Partners in the program include the Chicago Community Trust, Loyola University, Seven Generations Ahead and Blaine parents. The final partner is CPS’s office of sustainability.

This was surprising, since less than a month ago — in response to a Freedom of Information Act request — the district told WBEZ that it neither “performs waste audits, nor knows of any schools that do.”

But today, the district acknowledges that there have actually been many such assessments in the district.

Blaine did theirs before starting the pilot and, according to parent Adam Brent, found huge potential for diverting trash from the landfill. .

“We came up with about an 88 percent diversion of total waste stream that would not go to the landfill  if we separated out the food waste and the liquids,” Brent explained.

These numbers match up closely with those from audits across the city that show that roughly half of all milk is discarded while 25 to 30 percent of all food on the tray. One recent Harvard study indicates that 60 to 75 percent of all vegetables served in schools also end up in the trash.

CPS says it’s aware of the problem and encouraging schools to come up with creative solutions. Among these are dozens of on-site composting programs that have sprouted up all over the past decade.

Jen Nelson has been working on the issue for five years as Seven Generations’ Zero Waste Program Manager. She calls on-site composting program a good first step, but notes it can only really tackle fruits and vegetables.

“But when you can look at opportunities for commercial composting you can all of the sudden get to the meat and dairy and bones and much larger volume of that food waste,” Nelson said.

For instance, the day we visited Blaine, compost bins were full of half-eaten pizza that would’ve otherwise ended up in the landfill.  

Still, the 45 pounds of scraps that Blaine collects each week represent a drop in the bucket. The project’s primary goal is to figure out how to expand commercial school composting in Illinois, a state where it’s still much cheaper to send scraps to the landfill.
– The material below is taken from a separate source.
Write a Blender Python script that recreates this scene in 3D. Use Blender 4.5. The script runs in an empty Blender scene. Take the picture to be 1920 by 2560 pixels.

But if Nelson has her way, that won’t be the case for long. She serves on the Illinois Food Scrap Coalition aimed at making composting as attractive in Illinois as it is in states like California. And she says that getting groups like CPS on board, could be key.

“I spoke to a gentleman who owns a compost facility out of state and his comment to me was ‘wow, if Chicago Public Schools were doing commercial composting I would site a facility near Chicago as quickly as I could because it would be worth it. I could make money from that’.”

If and when all of the pieces fall into place, Nelson estimates that the district could divert more than 13,000 tons of its CPS cafeteria waste from the landfill each year.  

But the physical matter of waste reduction is just part of the story. This spring, Nelson trained dozens of teachers in a new “zero waste” curriculum (in alignment with Common Core) that will roll out to CPS classrooms in the fall.

“We’ve been having a lot of fun training teachers and giving them really cool hands-on activities like making a model landfill and model compost in a two liter bottle,” she said. “The students can build it and observe the differences between the two systems and see why things can biodegrade in one and not in the other. It’s an exciting opportunity to help teachers really bring it into the classroom.”

Finally, Nelson says an even broader goal is to plant the seeds for a new healthy crop of what she calls “zero waste ambassadors.”

And from the words of the precocious second graders at Blaine, it sounds like this crop is well on its way to taking root.